Les Lumières ont fini par s’éteindre au Caire.
- Par LESTEL Christian
- Le 07/05/2014
On oublie souvent que Napoléon BONAPARTE, grand lecteur de ROUSSEAU, était un homme des Lumières. Et on ne risque pas de s’en souvenir longtemps, étant donné que l’Empereur a pratiquement disparu des programmes d’histoire. Bonaparte était un véritable esprit scientifique, curieux de tout, si bien qu’il prend l’habitude, dès la campagne d’Italie, de se faire accompagner de savants.
En mars 1798, le Directoire commence à s’inquiéter de la popularité de Bonaparte après la campagne victorieuse d’Italie. TALLEYRAND décide alors de l’éloigner en l’envoyant en Égypte, pour couper la route des Indes aux Anglais.
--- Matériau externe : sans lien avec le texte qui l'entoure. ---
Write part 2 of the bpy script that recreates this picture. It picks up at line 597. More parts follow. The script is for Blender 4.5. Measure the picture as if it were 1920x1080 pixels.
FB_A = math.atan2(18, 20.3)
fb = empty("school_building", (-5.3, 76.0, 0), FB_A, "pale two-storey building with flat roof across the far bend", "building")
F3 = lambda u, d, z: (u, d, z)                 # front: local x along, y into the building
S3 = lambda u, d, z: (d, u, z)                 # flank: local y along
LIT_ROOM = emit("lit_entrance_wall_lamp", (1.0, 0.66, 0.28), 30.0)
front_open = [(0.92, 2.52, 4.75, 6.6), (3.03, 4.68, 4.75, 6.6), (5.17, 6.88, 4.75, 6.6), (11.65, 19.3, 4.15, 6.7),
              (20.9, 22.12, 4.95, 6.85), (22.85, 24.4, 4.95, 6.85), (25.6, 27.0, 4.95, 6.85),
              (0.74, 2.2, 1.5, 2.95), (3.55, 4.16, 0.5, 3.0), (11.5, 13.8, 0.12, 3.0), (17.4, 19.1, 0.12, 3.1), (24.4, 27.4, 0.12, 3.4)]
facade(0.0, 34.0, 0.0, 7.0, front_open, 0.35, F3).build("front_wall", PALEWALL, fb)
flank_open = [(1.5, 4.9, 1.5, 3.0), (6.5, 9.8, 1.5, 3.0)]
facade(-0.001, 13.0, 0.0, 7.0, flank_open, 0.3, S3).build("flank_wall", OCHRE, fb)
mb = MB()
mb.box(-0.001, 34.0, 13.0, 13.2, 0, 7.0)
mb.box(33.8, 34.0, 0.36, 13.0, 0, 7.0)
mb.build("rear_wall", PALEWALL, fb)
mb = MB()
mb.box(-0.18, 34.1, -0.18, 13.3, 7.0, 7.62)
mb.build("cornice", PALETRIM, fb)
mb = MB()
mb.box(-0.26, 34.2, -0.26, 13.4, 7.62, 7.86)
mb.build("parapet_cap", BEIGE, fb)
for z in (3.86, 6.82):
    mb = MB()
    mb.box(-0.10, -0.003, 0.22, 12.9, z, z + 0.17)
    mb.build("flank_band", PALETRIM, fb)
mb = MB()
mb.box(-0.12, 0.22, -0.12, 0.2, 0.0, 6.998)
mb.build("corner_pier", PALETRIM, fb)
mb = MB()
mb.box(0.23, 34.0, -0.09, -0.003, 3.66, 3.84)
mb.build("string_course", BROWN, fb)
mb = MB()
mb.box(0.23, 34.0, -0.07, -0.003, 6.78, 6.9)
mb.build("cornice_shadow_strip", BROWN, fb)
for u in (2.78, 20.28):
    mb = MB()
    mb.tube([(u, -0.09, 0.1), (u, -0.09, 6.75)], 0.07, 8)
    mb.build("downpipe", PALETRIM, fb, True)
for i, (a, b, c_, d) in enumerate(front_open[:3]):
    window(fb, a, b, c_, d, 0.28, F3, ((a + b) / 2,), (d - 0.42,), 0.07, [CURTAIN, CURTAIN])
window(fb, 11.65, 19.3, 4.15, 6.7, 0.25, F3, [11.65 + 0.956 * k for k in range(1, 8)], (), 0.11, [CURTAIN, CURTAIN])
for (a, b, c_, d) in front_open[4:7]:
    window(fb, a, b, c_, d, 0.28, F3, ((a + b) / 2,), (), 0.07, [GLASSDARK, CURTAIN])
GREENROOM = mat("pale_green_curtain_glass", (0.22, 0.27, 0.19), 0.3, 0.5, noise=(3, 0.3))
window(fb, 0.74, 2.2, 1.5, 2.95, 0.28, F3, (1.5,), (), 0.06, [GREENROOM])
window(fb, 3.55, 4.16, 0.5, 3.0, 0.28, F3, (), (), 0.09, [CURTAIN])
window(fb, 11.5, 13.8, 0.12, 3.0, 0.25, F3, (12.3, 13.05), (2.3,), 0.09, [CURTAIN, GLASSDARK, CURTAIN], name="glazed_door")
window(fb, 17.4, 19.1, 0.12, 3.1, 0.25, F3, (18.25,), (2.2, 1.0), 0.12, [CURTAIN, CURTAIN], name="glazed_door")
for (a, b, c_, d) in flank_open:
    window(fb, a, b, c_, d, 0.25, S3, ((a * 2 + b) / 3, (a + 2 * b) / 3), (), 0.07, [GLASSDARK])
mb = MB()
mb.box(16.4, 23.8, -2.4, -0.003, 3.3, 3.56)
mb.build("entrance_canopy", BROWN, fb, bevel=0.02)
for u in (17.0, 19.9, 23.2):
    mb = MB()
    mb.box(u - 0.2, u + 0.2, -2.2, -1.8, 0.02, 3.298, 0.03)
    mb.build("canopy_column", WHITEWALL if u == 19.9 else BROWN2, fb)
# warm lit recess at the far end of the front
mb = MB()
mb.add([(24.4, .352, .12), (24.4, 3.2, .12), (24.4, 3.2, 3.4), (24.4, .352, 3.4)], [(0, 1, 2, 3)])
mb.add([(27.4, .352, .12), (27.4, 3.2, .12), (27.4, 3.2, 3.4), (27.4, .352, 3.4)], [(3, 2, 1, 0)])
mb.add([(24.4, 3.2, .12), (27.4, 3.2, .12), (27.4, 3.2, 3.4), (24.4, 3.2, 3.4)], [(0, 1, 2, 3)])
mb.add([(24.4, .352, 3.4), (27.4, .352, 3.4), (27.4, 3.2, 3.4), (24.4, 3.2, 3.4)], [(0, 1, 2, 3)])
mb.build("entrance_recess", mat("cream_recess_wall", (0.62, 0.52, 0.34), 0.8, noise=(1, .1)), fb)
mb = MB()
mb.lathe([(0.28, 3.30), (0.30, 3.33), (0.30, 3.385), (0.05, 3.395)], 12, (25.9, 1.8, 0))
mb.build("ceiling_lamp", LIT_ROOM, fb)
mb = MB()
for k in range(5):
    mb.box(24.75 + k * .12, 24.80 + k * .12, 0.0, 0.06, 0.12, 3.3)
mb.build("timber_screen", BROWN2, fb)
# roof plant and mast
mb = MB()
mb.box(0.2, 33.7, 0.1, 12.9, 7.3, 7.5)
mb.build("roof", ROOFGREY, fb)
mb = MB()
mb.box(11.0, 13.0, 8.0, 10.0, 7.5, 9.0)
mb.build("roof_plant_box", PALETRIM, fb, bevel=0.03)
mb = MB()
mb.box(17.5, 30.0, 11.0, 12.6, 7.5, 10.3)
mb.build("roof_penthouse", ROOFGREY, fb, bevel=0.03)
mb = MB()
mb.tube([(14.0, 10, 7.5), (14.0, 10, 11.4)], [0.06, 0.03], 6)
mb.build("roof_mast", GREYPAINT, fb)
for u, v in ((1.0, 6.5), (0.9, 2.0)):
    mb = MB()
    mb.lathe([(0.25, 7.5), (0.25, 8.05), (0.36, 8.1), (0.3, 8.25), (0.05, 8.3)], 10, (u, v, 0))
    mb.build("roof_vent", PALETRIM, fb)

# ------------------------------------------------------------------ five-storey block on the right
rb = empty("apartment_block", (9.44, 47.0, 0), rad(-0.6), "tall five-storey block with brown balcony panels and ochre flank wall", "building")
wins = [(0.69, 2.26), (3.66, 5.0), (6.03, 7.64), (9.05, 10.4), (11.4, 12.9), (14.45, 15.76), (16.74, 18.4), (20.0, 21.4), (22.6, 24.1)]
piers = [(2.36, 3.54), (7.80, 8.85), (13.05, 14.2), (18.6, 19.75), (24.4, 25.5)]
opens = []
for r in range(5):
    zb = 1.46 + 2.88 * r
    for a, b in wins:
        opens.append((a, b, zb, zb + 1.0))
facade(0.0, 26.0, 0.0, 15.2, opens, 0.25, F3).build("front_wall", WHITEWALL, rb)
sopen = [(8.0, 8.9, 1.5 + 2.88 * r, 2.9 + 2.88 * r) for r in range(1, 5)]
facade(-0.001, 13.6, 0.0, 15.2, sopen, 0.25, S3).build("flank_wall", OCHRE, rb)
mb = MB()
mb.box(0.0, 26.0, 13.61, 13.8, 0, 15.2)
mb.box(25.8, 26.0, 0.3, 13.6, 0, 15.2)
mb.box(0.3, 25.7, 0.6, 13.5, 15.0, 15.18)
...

L’expédition a aussi une vocation scientifique : une Commission de 151 savants, parmi lesquels MONGE et BERTHOLLET, embarque le 19 mai avec une armée composée de 36000 soldats et 2500 officiers.
Le 21 juillet, Bonaparte écrase les Mamelouks à la bataille des Pyramides et entre au Caire le 24 juillet. Une semaine plus tard, il s’inspire de l’Institut de France pour créer l’Institut d’Égypte. Sous la présidence de Monge, les savants, chargés d’étudier l’Égypte, s’organisent en plusieurs sections : mathématiques, physique et histoire naturelle, économie politique, littérature et arts. Après l’écrasement de la flotte française par NELSON le 2 août dans la rade d’Aboukir, la campagne militaire tourne à l’échec mais cela n’empêche pas les savants et les ingénieurs de mener à bien leurs travaux. Tout les a intéressés : les antiquités, mais aussi l’architecture, la langue, les structures sociales, l’état sanitaire, le régime des eaux, la musique, l’artisanat, l’industrie, la topographie et même la minéralogie… L’hiver 1798-1799 se passe en explorations diverses, en Basse Egypte et autour du Caire, mais aussi en réalisations pratiques : création d’une imprimerie, qui fonctionnera avec les caractères arabes pris au Vatican lors de la campagne d’Italie, création d’un hôpital, mise en place d’ateliers de mécaniques, le tout nécessaire au bon fonctionnement de l’armée française et de la commission, mais aussi moyen d’introduire de nouvelles techniques au service des Égyptiens. Les savants reviennent d’Égypte en 1802. CHAPTAL, qui est alors ministre de l’intérieur, les invite à publier tout le matériel scientifique de l’expédition: l’Empereur souhaite en faire une Encyclopédie égyptienne. Les premiers volumes paraissent en 1809. Plus tard, captif à Sainte-Hélène, Napoléon se préoccupe de savoir si la publication est terminée. En fait, il meurt en 1821 et l’ouvrage n’est achevé qu’en 1823. Il s’intitule “Description de l’Egypte ou Recueil des observations et recherches qui ont été faites en Egypte pendant l’expédition française“: outre 9 volumes de texte, il comporte 10 volumes de planches: 5 consacrés à l’Antiquité, 2 à l’État moderne et 3 à l’Histoire naturelle, soit un total de 974 planches, réellement magnifiques, dont 74 en couleur, auxquelles il faut ajouter un splendide atlas cartographique.
Au Caire, situé non loin de la place Tahrir, l’Institut d’Égypte avait survécu au temps. Il a été incendié lors des affrontements entre manifestants et forces de l’ordre. Le bâtiment actuel, qui abritait quelques 200000 ouvrages, certains rarissimes, a été détruit. Les volumes de l’édition originale de la Description de l’Égypte sont partis en fumée.
Décidément, après la destruction de la bibliothèque d’Alexandrie, en 642, il ne fait pas bon être une bibliothèque en Égypte. Quant au Printemps arabe, qui fait tant bander les pauvres lecteurs du Nouvel Obs, nous en reparlerons bientôt.